Before starting recovery:

You should always make disk or partition image before attempting to recover any files from broken filesystem. When you have image file you can always rollback if something goes wrong with recovery process and situation gets worse.

Noticeable benefits

  • You could replicate your backup and run through different recovery methods at same time, effectively saving time spent at overall recovery process.
  • You could restart whole recovery process from beginning if something goes terribly wrong with recovery [recovery tools fail, further data corruption, head crash etc. renders original source inoperable, ...]
  • In given situation, it just is very bad idea to work directly on device where your most valuable data resides.

Preparing for recovery:

There are several ways and utilities that could help with image creation, one example is using linux utility called dd. This utility can copy every bit from HDD to file.

However, doing disk images this way might eat a lot of disk space, 2000GB file for 2000GB disk because dd does not look at filesystem or data stored to harddisk but instead just tries to copy every bit it can see. Using compression is must (at least for bigger disks), even if using fastest compression method it still eliminates most zeros[RLE] from file. This example copies disk /dev/sda to /mount/backups/disk1.img.bz2.

# Disk image + compression with bzip2:
dd if=/dev/sda of=/dev/stdout bs=1M | bzip2 > /mount/backups/disk1.img.bz2
# Or compression with gzip:
dd if=/dev/sda of=/dev/stdout bs=1M | gzip > /mount/backups/disk1.img.gz

If you are taking image from defective source then use ddrescue instead of dd (ddrescue is similar utility but it can retry/skip sectors in case errors).

How to recover files:

Good file recovery utilities for EXT file systems are extundelete and ext3grep.

debugfs could help but requires some undestanding of underlying filesystem, you can try if it can read your filesystem. See cat and dump provided by debugfs to view and copy files.
See http://carlo17.home.xs4all.nl/howto/undelete_ext3.html
and http://www.cyberciti.biz/tips/surviving-a-linux-filesystem-failures.html

testdisk is another utility used to find and repair partition tables from disk.

fsck -t ext3 -f -y is also worth to try but remember that this is will write directly to source so make sure that you have backup.

photorec if all above fails try this.
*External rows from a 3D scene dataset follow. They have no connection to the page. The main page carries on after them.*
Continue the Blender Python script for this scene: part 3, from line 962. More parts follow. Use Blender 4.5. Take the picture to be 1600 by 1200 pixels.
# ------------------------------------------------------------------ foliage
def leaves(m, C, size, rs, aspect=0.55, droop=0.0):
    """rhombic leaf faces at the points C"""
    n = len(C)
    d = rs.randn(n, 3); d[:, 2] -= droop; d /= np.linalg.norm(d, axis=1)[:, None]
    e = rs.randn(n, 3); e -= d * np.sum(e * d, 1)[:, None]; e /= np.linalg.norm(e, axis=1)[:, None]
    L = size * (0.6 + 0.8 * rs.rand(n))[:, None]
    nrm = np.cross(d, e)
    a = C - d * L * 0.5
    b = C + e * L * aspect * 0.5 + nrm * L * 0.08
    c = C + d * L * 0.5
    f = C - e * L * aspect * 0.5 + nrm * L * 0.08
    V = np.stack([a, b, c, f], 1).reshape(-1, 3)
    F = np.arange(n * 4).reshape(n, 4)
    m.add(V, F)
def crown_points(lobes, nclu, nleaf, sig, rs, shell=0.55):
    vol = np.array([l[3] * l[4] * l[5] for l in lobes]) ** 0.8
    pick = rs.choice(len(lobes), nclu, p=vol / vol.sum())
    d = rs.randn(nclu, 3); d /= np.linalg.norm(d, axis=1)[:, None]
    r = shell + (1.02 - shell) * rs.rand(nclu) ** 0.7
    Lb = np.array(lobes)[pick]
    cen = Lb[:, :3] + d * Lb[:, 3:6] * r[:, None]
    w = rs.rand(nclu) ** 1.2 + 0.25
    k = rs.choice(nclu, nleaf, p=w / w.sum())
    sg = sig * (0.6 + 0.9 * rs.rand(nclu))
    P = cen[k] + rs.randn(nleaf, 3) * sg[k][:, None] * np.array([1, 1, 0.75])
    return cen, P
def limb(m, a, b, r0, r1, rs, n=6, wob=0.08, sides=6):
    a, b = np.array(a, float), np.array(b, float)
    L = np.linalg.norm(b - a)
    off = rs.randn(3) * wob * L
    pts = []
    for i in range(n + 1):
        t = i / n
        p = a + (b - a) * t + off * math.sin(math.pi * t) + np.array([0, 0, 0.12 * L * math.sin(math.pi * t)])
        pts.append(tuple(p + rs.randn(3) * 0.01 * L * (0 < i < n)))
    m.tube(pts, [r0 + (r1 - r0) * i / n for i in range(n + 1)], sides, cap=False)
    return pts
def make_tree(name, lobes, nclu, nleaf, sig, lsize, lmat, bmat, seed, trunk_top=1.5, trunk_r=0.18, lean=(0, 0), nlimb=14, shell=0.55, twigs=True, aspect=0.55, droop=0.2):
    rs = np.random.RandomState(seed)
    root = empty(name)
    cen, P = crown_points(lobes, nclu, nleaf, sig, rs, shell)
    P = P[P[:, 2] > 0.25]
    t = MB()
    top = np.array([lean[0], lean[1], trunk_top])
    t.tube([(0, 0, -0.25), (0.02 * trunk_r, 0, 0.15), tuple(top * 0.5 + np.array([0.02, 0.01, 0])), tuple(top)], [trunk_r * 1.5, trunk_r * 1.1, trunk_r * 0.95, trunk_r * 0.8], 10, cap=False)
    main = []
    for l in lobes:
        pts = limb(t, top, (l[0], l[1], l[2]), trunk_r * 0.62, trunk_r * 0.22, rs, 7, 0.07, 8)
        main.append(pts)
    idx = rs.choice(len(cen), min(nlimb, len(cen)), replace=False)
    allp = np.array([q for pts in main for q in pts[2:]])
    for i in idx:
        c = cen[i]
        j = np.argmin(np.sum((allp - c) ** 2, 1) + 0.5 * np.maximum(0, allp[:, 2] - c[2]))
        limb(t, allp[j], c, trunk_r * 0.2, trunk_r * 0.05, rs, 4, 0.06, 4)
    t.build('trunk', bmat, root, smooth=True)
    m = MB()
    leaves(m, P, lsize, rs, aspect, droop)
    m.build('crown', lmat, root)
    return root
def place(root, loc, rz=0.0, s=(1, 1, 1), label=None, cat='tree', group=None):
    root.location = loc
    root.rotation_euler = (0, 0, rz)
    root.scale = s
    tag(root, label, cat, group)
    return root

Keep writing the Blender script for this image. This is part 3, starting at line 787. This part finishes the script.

Photorec will try to find files by headers so it can only recover known types listed here but it probably can recover at least something because it does not need to know anything about filesystem but instead it works directly on raw data. However if files is non-contiguous it is possible that some files are not fully recovered. Another utilities with likewise functinality is Foremost and Magicr Rescue.

Few notes:

Remember that some recovery / checking utilities can also make situation worser by corrupting data, this is why you really should first create full disk backup before proceeding with recovery.

Disk image compression could be effectively done with LZ4 or DEFLATE as both have good RLE support, and of course any lossless algorithms will do (more or less effectively).

There is also a lot of other recovery utilities all over Google.